Sofia Coppola had me at "konnichiha" in LOST IN TRANSLATION....but SOMEWHERE went NOWHERE! Largely because this is basically a riff on the same story: a numb lost soul (Bill Murray in LOST, Stephen Dorff here) stuck in an upscale hotel who comes alive once a much younger girl (Scarlett Johanson in LOST, Elle Dakota here) enters his world. Stylistically, instead of Wong Kar Wai drag, we get Antonioni drag here. If you feel like seeing LOST IN TRANSLATION - Euro-style, then perhaps you might like this film. I found it kind of redundant and a lesser version of LOST.

THE GHOST WRITER

Not the movie about the motorcycle-riding, flaming skull superhero but the Roman Polanski movie involving a memoir writer for a thinly veiled version of Tony Blair. I didn't dig this film as much as I wanted to, largely because the political analogy felt bogus, the quasi-Hitchockian intrigue didn't add up to much, and, in a movie where the central character requires depth, Pierce Brosnan can't act.

BLACK SWAN - I didn't see what the big deal was about this film. I'm not a big Darren Aronofsky fan to begin with...didn't think much of THE WRESTLER or any of his previous movies...and, in my opinion, Natalie Portman can't act.

BLUE VALENTINE - Michele Williams and Ryan Gosling CAN act, but the storyline really goes nowhere interesting or that we haven't seen before in a million films. It's a big so-what. Which is too bad because they're good in this movie. When it comes to character-study movies with slight storylines, I preferred the Michelle Williams movie WENDY & LUCY.



GIRL WITH THE DRAGON TATTOO

A really good thriller/mystery with interesting characters. Kind of disturbing in places, but very absorbing. Great to see a movie with a cast of actors that you don't recognize from other movies. Actors deliver great performances. And I'm partial to movies that feature journalist protagonists!

GIRL WHO PLAYED WITH FIRE

This sequel kind of went over-the-top silly, with a heroine who can not die, much more of the same from the first movie, and KGB villains instead of Nazi villains. Coincidences become too convenient. It's kinda the TEMPLE OF DOOM of this series - cartoony, still kind of fun, and not nearly as good as the original.

GIRL WHO KICKED THE HORNET'S NEST

While this movie, essentially a sequel to FIRE, is better than FIRE and brings things back to earth a bit, it also pales to the original movie.

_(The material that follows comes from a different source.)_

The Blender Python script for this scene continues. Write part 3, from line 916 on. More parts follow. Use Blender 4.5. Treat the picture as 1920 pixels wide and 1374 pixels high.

That said, all three GIRL movies are entertaining and I think star Daniel Craig and director David Fincher is good casting to do the American version of this trilogy. I'm not usually interested in remakes, but a Fincher version of GIRL WITH THE DRAGON TATTOO, based on his previous thrillers such as SEVEN and ZODIAC, had a shot of being really good.